Sweeney is aided by Mrs. Lovett who makes the worst pies in London until she hooks up with Sweeney. What to do with all those bodies. Hmmm. Lemme see….Yes you got it. The bodies become pie filler.

Jonathan Kent has directed this with chilling clarity and considerable detail. When we come into the theatre there are people in silhouette scrubbing the floor. A man sits at a table, hunched over, writing perhaps. When the show begins, the man at the table begins the first chorus of “Attend the Tale of Sweeney Todd.”

We see how Lucy, Sweeney’s innocent, trusting wife is summoned to the Judge’s house where she is raped by both the Judge and his Beadle. Going for the jugular in this hideous world of the play is the intention and Kent does it with economy and effectiveness.

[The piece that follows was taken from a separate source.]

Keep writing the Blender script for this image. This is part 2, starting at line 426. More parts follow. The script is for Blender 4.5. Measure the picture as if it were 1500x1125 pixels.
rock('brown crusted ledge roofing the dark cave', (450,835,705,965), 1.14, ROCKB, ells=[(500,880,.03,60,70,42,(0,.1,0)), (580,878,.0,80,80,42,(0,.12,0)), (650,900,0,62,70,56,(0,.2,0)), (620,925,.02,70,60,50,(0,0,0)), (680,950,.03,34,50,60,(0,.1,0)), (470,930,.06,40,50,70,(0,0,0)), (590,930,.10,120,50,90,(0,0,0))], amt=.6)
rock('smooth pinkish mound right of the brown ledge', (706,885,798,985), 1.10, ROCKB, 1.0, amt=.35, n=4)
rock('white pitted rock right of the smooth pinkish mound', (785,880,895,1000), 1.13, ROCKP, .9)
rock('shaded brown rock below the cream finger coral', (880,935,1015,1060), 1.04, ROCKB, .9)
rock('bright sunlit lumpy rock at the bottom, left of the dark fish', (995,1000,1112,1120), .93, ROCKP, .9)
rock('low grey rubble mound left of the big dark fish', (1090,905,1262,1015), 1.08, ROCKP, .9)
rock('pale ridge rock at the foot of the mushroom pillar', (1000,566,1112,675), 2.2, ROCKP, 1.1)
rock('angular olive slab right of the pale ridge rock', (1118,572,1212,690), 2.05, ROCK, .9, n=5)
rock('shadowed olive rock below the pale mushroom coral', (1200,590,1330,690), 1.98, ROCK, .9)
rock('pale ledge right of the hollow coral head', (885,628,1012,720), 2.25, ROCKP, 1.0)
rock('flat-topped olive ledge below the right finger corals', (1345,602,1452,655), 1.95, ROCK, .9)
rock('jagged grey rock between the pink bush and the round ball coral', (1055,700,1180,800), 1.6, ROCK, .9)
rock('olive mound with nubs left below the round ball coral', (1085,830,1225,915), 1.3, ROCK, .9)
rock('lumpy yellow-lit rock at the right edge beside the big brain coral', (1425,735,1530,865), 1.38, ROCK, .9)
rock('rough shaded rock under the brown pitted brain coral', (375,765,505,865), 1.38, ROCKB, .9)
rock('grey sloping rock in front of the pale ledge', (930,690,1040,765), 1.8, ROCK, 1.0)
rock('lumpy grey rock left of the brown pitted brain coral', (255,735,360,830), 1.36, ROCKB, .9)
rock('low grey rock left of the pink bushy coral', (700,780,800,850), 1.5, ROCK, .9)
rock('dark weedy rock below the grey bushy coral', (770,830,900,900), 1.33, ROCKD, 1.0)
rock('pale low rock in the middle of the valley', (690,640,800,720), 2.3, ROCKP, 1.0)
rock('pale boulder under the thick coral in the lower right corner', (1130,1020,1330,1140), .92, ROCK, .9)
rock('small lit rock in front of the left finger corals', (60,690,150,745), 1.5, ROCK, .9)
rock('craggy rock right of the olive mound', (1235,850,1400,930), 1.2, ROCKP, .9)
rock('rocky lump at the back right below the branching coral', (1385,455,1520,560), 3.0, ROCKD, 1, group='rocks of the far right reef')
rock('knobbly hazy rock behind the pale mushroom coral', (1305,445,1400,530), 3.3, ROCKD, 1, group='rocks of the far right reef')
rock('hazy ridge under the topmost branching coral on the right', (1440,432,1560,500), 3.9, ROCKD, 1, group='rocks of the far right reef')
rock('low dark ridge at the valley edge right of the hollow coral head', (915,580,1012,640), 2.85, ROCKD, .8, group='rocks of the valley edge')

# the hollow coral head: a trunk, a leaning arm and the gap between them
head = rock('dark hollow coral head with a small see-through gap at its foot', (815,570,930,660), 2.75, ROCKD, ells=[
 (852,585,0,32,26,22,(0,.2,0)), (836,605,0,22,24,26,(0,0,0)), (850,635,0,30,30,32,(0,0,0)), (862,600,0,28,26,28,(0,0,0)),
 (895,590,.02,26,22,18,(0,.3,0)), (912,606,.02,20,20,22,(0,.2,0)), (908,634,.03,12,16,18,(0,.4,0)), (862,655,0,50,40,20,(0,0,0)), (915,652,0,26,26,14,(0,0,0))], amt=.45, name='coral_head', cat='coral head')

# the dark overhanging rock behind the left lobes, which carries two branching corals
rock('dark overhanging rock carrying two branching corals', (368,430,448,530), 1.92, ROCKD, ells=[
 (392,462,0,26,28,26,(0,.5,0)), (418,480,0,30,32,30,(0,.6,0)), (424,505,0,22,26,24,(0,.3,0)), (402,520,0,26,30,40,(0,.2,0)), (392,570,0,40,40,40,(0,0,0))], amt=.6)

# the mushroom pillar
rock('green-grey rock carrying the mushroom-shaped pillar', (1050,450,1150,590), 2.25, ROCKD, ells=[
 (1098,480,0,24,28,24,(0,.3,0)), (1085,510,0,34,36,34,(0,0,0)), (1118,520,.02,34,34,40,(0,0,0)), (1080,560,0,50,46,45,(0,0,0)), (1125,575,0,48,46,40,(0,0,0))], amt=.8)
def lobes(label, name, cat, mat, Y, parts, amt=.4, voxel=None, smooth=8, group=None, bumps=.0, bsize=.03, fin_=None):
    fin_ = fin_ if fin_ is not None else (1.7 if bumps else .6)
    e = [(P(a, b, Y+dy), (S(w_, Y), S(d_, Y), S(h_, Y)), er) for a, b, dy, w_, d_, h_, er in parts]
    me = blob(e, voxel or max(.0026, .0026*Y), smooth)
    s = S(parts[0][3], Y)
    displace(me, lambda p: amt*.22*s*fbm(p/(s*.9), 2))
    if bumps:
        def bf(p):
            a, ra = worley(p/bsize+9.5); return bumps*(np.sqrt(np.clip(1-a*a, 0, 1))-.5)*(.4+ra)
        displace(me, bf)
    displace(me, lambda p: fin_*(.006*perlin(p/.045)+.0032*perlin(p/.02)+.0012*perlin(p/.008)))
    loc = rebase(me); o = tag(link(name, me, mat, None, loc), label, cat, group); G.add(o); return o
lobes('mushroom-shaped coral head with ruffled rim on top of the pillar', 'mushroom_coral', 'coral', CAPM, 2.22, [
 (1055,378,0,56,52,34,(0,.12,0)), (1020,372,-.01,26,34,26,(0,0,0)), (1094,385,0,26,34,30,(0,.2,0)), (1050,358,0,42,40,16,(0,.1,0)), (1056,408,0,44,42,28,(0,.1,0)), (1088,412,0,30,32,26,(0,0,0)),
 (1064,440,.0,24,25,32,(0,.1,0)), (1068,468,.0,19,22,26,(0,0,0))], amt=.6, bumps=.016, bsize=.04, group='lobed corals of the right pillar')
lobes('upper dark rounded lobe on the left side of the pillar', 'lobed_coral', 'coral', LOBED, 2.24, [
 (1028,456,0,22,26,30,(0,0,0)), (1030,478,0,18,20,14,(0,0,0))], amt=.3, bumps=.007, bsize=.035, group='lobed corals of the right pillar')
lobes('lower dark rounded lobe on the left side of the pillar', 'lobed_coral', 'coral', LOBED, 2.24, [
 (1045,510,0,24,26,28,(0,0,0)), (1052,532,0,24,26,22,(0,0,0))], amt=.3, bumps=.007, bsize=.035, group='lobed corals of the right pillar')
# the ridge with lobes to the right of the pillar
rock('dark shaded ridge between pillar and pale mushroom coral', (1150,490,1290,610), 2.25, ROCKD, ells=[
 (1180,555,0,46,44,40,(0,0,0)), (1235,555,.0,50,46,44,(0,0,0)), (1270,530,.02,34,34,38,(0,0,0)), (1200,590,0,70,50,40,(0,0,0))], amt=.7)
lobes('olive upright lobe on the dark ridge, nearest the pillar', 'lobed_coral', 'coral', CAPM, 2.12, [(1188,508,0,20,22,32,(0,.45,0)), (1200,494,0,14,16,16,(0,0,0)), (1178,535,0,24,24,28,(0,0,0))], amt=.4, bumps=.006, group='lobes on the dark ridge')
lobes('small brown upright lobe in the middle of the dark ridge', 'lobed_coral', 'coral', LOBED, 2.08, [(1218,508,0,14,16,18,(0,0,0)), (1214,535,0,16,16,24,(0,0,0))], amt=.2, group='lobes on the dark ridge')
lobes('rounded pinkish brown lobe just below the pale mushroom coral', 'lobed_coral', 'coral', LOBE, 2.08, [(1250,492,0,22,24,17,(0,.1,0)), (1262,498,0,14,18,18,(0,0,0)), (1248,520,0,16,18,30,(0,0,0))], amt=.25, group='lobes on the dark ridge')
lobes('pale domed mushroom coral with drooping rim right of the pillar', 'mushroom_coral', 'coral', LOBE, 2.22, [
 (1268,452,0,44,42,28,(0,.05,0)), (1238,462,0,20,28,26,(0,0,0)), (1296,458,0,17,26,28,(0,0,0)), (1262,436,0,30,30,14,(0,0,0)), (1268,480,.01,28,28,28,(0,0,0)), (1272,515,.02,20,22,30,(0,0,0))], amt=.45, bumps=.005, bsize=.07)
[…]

In his zeal to kill the Judge who finally does show up, Sweeney has to kill a beggar woman who has been lurking around in order to get her out of the way. When he does realize that the beggar woman is in fact his wife Lucy he reacts not with a howl, as I’ve seen elsewhere, but with a whispered, “Oh no.” No matter how it’s done, it always crushes me.

He reacts by seeking revenge on Mrs. Lovett who told him Lucy was dead. He throws her in the oven. There is nothing left for Sweeney to live for. He knows that Tobias, a waif that he and Mrs. Lovett have taken in, is in that bake-house and he has Sweeney’s razor. He comes up behind Sweeney. Sweeney raises his head so his neck is exposed and Tobias slashes him.

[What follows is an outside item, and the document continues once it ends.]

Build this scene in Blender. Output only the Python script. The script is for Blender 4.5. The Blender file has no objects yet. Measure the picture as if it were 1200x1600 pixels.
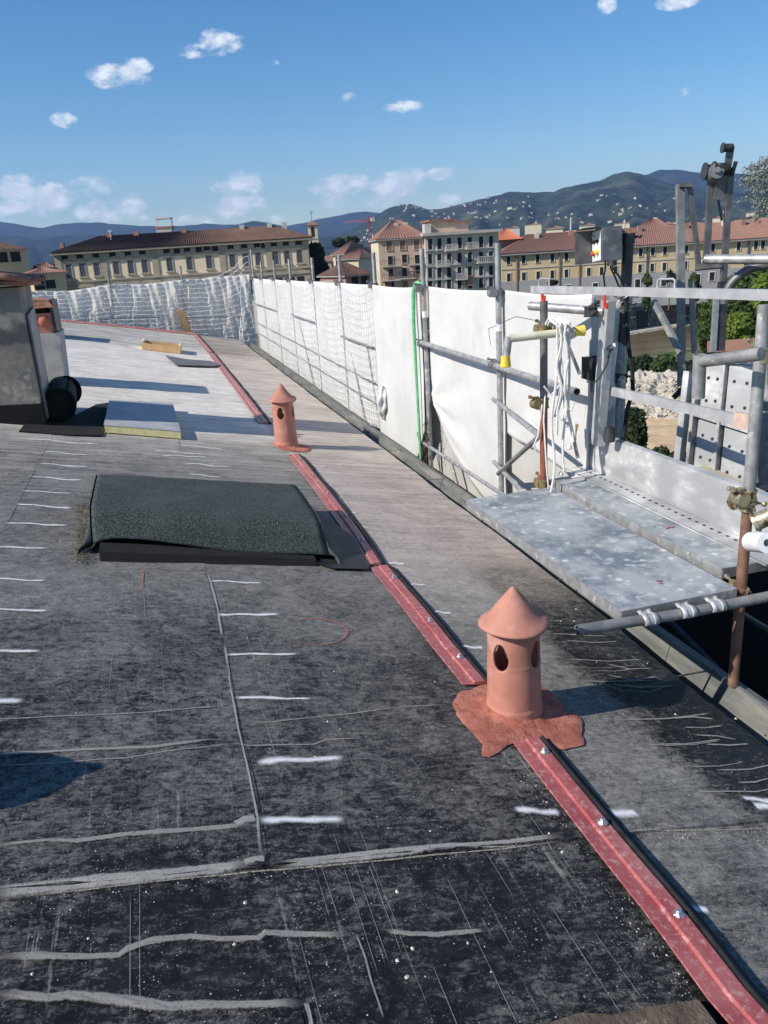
import bpy, bmesh, math, random
import numpy as np
from mathutils import Vector, Matrix, noise as mn
sc = bpy.context.scene
PI = math.pi
rad = math.radians
rng = random.Random(7)

# ------------------------------------------------------------------ camera
H = 1.6                       # eye height above the roof under the camera
_p, _r, _a = rad(18.04), rad(3.62), rad(15.08)
FPX = 1260.4
_f = Vector((math.sin(_a)*math.cos(_p), math.cos(_a)*math.cos(_p), -math.sin(_p)))
_R0 = Vector((math.cos(_a), -math.sin(_a), 0)); _U0 = _R0.cross(_f)
_R = _R0*math.cos(_r) - _U0*math.sin(_r); _U = _R0*math.sin(_r) + _U0*math.cos(_r)
CAM = Vector((0, 0, H))
cd = bpy.data.cameras.new('camera'); co = bpy.data.objects.new('camera', cd); sc.collection.objects.link(co)
M = Matrix((( _R.x, _U.x, -_f.x, 0), (_R.y, _U.y, -_f.y, 0), (_R.z, _U.z, -_f.z, H), (0, 0, 0, 1)))
co.matrix_world = M
cd.sensor_fit = 'VERTICAL'; cd.sensor_height = 36; cd.lens = FPX/1600*36
cd.clip_start = 0.05; cd.clip_end = 40000
sc.camera = co

# survey helpers: a sight line through a point of the photograph, met with a real plane
def ray(x, y):
    return (_f*FPX + _R*(x-600) + _U*(800-y)).normalized()
S = math.tan(rad(10.87))      # fall of the roof towards the gutter (+X)
def rz(x, off=0.0): return -S*x + off
def roofp(x, y, off=0.0):
    d = ray(x, y); t = (off-H)/(d.z + S*d.x); return CAM + d*t
def atX(x, y, X): d = ray(x, y); return CAM + d*(X/d.x)
def atY(x, y, Y): d = ray(x, y); return CAM + d*(Y/d.y)
def atZ(x, y, Z): d = ray(x, y); return CAM + d*((Z-H)/d.z)
def W(x, y, t): return CAM + ray(x, y)*t

# ------------------------------------------------------------------ light
SUN_EL, SUN_AZ = 37.5, 10.0
to_sun = Vector((-math.cos(rad(SUN_EL))*math.cos(rad(SUN_AZ)), -math.cos(rad(SUN_EL))*math.sin(rad(SUN_AZ)), math.sin(rad(SUN_EL))))
sl = bpy.data.lights.new('sun', 'SUN'); sl.energy = 5.0; sl.angle = rad(0.5); sl.color = (1.0, 0.93, 0.835)
so = bpy.data.objects.new('sun', sl); sc.collection.objects.link(so)
so.rotation_euler = to_sun.to_track_quat('Z', 'Y').to_euler()

world = bpy.data.worlds.new('World'); sc.world = world; world.use_nodes = True
wt = world.node_tree; wt.nodes.clear()
def wn(t, **k):
    n = wt.nodes.new(t)
    for a, b in k.items(): setattr(n, a, b)
    return n
sky = wn('ShaderNodeTexSky', sky_type='NISHITA', sun_disc=False)
sky.sun_elevation = rad(SUN_EL)
sky.sun_rotation = math.atan2(to_sun.x, to_sun.y)
sky.altitude = 50; sky.air_density = 1.0; sky.dust_density = 0.15; sky.ozone_density = 4.0
bg = wn('ShaderNodeBackground'); bg.inputs['Strength'].default_value = 0.112
wo = wn('ShaderNodeOutputWorld')
wt.links.new(bg.outputs[0], wo.inputs[0])
def build_sky_clouds():
    # every cloud: a few soft lobes (direction, angular half-sizes); broken up by noise
    L = wt.links.new
    tc = wn('ShaderNodeTexCoord')
    nrm = wn('ShaderNodeVectorMath', operation='NORMALIZE'); L(tc.outputs['Generated'], nrm.inputs[0])
    blobs = []
    def B(x, y, rx, ry, s=1.0): blobs.append((ray(x, y), rx/FPX, ry/FPX, s))
    B(188,117,38,14,.85); B(218,104,24,10,.9); B(165,126,16,9,.8); B(345,64,28,14,.75); B(328,76,30,9,.6); B(305,85,20,6,.5)
    B(100,188,16,9,.7); B(545,151,13,7,.9); B(630,168,28,8,.85); B(425,100,10,5,.4); B(950,6,12,10,.9); B(1058,2,24,9,.9)
    B(1012,146,10,6,.5); B(1073,145,10,6,.5)
    B(20,292,28,16); B(8,325,24,14,.8); B(75,310,30,18); B(50,325,30,12,.7); B(145,292,34,13,.6); B(165,330,38,16,.9); B(205,320,24,14,.9)
    B(180,342,40,10,.7); B(370,288,36,17); B(395,283,18,12); B(375,322,34,18,1); B(350,333,26,12,.8); B(310,344,34,9,.8); B(400,318,16,8,.5)
    B(530,292,40,16,1); B(550,286,26,12,1); B(525,315,28,9,.5); B(500,297,16,8,.7); B(620,290,34,18,.9); B(638,278,24,14,.9); B(600,310,26,10,.8); B(590,318,18,8,.6)
    B(690,272,20,10,.6); B(700,312,18,10,.8); B(430,344,18,8,.6); B(18,340,24,8,.5); B(120,300,16,8,.6)
    r2 = random.Random(3)
    for i in range(26):                      # the same kind of small clouds all round the horizon
        az = rad(15 + 45 + r2.random()*270); el = rad(r2.uniform(4, 16)); 
        d = Vector((math.sin(az)*math.cos(el), math.cos(az)*math.cos(el), math.sin(el)))
        blobs.append((d, r2.uniform(.02, .05), r2.uniform(.008, .018), r2.uniform(.6, 1)))
    ns = wn('ShaderNodeTexNoise'); ns.inputs['Scale'].default_value = 34; ns.inputs['Detail'].default_value = 7; ns.inputs['Roughness'].default_value = .62
    mp = wn('ShaderNodeVectorMath', operation='MULTIPLY'); mp.inputs[1].default_value = (1, 1, 1.7); L(nrm.outputs[0], mp.inputs[0]); L(mp.outputs[0], ns.inputs['Vector'])
    acc = None
    for C, rx, ry, s in blobs:
        h = Vector((C.y, -C.x, 0)).normalized(); u = h.cross(C)
        d1 = wn('ShaderNodeVectorMath', operation='DOT_PRODUCT'); d1.inputs[1].default_value = h/rx; L(nrm.outputs[0], d1.inputs[0])
        d2 = wn('ShaderNodeVectorMath', operation='DOT_PRODUCT'); d2.inputs[1].default_value = u/ry; L(nrm.outputs[0], d2.inputs[0])
        m1 = wn('ShaderNodeMath', operation='MULTIPLY'); L(d1.outputs['Value'], m1.inputs[0]); L(d1.outputs['Value'], m1.inputs[1])
        m2 = wn('ShaderNodeMath', operation='MULTIPLY_ADD'); L(d2.outputs['Value'], m2.inputs[0]); L(d2.outputs['Value'], m2.inputs[1]); L(m1.outputs[0], m2.inputs[2])
        ex = wn('ShaderNodeMath', operation='MULTIPLY_ADD'); ex.inputs[1].default_value = -.62*s; ex.inputs[2].default_value = s; L(m2.outputs[0], ex.inputs[0])
        d3 = wn('ShaderNodeVectorMath', operation='DOT_PRODUCT'); d3.inputs[1].default_value = C; L(nrm.outputs[0], d3.inputs[0])
        gt = wn('ShaderNodeMath', operation='GREATER_THAN'); gt.inputs[1].default_value = .8; L(d3.outputs['Value'], gt.inputs[0])
        mx0 = wn('ShaderNodeMath', operation='MAXIMUM'); mx0.inputs[1].default_value = 0; L(ex.outputs[0], mx0.inputs[0])
        mm = wn('ShaderNodeMath', operation='MULTIPLY'); L(mx0.outputs[0], mm.inputs[0]); L(gt.outputs[0], mm.inputs[1])
        if acc is None: acc = mm
        else:
            a = wn('ShaderNodeMath', operation='MAXIMUM'); L(acc.outputs[0], a.inputs[0]); L(mm.outputs[0], a.inputs[1]); acc = a
    # density = smoothstep(lobes + (noise-.5)*k)
    k = wn('ShaderNodeMath', operation='MULTIPLY_ADD'); k.inputs[1].default_value = 3.4; k.inputs[2].default_value = -2.0; L(ns.outputs['Fac'], k.inputs[0])
    ad = wn('ShaderNodeMath', operation='ADD'); L(acc.outputs[0], ad.inputs[0]); L(k.outputs[0], ad.inputs[1])
    gate = wn('ShaderNodeMapRange', interpolation_type='SMOOTHSTEP'); gate.inputs['From Min'].default_value = 0.0; gate.inputs['From Max'].default_value = .3; L(acc.outputs[0], gate.inputs['Value'])
    sm = wn('ShaderNodeMapRange', interpolation_type='SMOOTHSTEP'); sm.inputs['From Min'].default_value = -.2; sm.inputs['From Max'].default_value = .75; L(ad.outputs[0], sm.inputs['Value'])
    de = wn('ShaderNodeMath', operation='MULTIPLY'); L(sm.outputs[0], de.inputs[0]); L(gate.outputs[0], de.inputs[1])
    de2 = wn('ShaderNodeMath', operation='MULTIPLY'); de2.inputs[1].default_value = .88; L(de.outputs[0], de2.inputs[0])
    mix = wn('ShaderNodeMix', data_type='RGBA'); L(de2.outputs[0], mix.inputs['Factor']); L(sky.outputs[0], mix.inputs['A'])
    hs = wn('ShaderNodeHueSaturation'); hs.inputs['Saturation'].default_value = 1.26; L(sky.outputs[0], hs.inputs['Color']); L(hs.outputs[0], mix.inputs['A'])
    n2 = wn('ShaderNodeTexNoise'); n2.inputs['Scale'].default_value = 50; n2.inputs['Detail'].default_value = 5; L(mp.outputs[0], n2.inputs['Vector'])
    shr = wn('ShaderNodeMapRange', interpolation_type='SMOOTHSTEP'); shr.inputs['From Min'].default_value = .4; shr.inputs['From Max'].default_value = .6; L(n2.outputs['Fac'], shr.inputs['Value'])
    cm = wn('ShaderNodeMix', data_type='RGBA'); L(shr.outputs[0], cm.inputs['Factor']); cm.inputs['A'].default_value = (6.2, 6.8, 7.5, 1); cm.inputs['B'].default_value = (8.2, 8.6, 9.0, 1)
    L(cm.outputs['Result'], mix.inputs['B'])
    L(mix.outputs['Result'], bg.inputs['Color'])
build_sky_clouds()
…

Then the onlookers begin to wash the floor as in the first scene, getting rid of the blood, guts, gore and evidence that Sweeney was there. It’s an interesting take on the beginning and end.

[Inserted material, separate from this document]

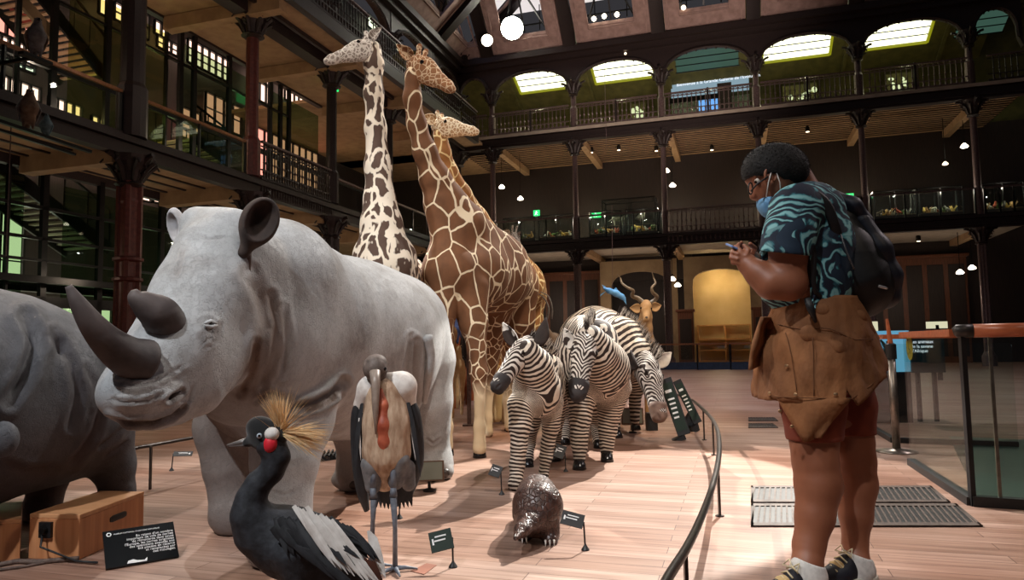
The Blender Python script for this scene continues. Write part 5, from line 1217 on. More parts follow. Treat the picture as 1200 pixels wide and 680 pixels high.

Casting Michael Ball is an interesting choice because he’s always thought of as a dimple-cheeked cherubic faced romantic hero. But Ball has triumphed of late to leave that image behind. He played Edna in Hairspray. Here he plays Sweeney Todd, and his first entrance grabs you as he bellows out, “Attend the tale of Sweeney Todd” because his eyes are dead and for all intents and purposes, so is Sweeney.

He is still in his anger and that’s frightening. He sits in a chair, we realize later that it’s his special red leather barber’s chair in which with the flick of a lever the bodies are dispatched from the chair to the bake-house below. Ball spits out the lyrics in a clear, strong, baritone voice and when he holds that razor high, and sings that his arm is complete and alive again, it’s both frightening and moving. The razor squirts blood with every cut of the neck. It’s not overdone. And it’s effective.

Imelda Staunton, a powerhouse in her own right, plays Mrs. Lovett. She is crafty, charming, anxious to please, and obviously in love with Sweeney Todd and always was, no matter what his name was before.

The height difference is funny and intriguing. Ball is tall and Staunton seems so short she fits under his arm. An interesting visual.

Anthony Ward’s set is huge. Catwalks, many levels above the stage, and at all levels characters look down at what is going on. As if the whole of London is watching and doing nothing. Mark Henderson’s lighting is muted, moody, dim and dingy, just like the place and story he is ‘illuminating.’

One of my favourite musicals, done really well.